= DATA =

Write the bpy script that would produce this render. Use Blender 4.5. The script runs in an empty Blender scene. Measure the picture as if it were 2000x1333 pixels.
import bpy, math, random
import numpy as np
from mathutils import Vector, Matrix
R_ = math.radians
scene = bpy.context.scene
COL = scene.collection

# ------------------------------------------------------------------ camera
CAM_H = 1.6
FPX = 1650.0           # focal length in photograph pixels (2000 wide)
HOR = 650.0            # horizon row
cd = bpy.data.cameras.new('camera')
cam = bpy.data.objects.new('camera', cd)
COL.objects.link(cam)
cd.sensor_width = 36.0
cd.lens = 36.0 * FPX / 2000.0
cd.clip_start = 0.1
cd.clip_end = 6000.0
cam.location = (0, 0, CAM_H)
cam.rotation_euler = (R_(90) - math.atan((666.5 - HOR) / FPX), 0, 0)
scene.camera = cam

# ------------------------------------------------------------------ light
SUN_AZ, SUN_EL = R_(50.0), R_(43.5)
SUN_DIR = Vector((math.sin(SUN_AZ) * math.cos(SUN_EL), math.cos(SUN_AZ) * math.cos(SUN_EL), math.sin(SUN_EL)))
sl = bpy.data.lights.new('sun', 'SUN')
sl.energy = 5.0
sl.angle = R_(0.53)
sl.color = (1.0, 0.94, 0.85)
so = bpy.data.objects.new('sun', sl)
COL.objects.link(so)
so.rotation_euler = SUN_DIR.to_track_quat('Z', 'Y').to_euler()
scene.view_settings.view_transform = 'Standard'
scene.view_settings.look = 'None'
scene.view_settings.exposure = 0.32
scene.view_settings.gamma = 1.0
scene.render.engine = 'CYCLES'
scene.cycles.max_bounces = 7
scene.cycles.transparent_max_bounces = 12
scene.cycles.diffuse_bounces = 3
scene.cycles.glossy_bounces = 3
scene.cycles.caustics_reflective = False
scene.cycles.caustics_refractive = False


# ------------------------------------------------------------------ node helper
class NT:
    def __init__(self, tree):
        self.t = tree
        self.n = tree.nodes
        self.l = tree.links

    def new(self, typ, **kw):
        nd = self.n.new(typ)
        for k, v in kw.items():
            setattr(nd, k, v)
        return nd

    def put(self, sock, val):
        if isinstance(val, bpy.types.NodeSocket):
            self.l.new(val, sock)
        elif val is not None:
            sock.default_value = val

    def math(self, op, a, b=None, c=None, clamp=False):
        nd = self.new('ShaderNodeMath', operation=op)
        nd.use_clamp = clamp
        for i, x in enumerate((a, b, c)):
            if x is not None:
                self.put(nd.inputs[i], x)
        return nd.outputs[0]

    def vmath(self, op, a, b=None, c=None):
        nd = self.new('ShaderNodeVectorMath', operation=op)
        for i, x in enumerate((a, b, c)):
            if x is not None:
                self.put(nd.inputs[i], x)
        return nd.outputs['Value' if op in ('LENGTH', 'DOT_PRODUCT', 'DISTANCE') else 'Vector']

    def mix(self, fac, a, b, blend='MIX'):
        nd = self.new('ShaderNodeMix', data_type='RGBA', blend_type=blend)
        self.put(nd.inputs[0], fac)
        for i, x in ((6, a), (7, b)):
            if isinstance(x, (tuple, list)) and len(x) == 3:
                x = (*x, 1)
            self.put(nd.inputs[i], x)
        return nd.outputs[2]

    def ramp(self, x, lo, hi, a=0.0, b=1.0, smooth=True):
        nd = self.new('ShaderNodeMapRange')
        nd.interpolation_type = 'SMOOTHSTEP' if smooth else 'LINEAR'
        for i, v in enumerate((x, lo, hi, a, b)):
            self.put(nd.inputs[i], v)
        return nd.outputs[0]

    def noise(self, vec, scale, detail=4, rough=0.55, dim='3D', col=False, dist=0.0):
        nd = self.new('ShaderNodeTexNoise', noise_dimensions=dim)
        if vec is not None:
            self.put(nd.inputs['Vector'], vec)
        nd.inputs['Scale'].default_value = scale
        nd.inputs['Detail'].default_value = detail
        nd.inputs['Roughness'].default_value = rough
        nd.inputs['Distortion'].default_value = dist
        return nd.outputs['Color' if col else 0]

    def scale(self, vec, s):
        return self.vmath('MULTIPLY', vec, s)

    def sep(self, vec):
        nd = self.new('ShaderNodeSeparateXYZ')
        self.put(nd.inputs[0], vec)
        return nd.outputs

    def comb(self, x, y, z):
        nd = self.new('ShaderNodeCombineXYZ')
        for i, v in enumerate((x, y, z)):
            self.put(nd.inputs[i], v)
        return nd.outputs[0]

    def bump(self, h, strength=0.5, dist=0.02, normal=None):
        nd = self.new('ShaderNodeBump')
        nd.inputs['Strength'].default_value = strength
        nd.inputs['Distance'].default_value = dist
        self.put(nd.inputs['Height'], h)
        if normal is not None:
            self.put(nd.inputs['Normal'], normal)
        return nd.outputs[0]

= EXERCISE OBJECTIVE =
Identify which lines contain the word "render" and copy each one.

= FULL ANSWER =
Write the bpy script that would produce this render. Use Blender 4.5. The script runs in an empty Blender scene. Measure the picture as if it were 2000x1333 pixels.
scene.render.engine = 'CYCLES'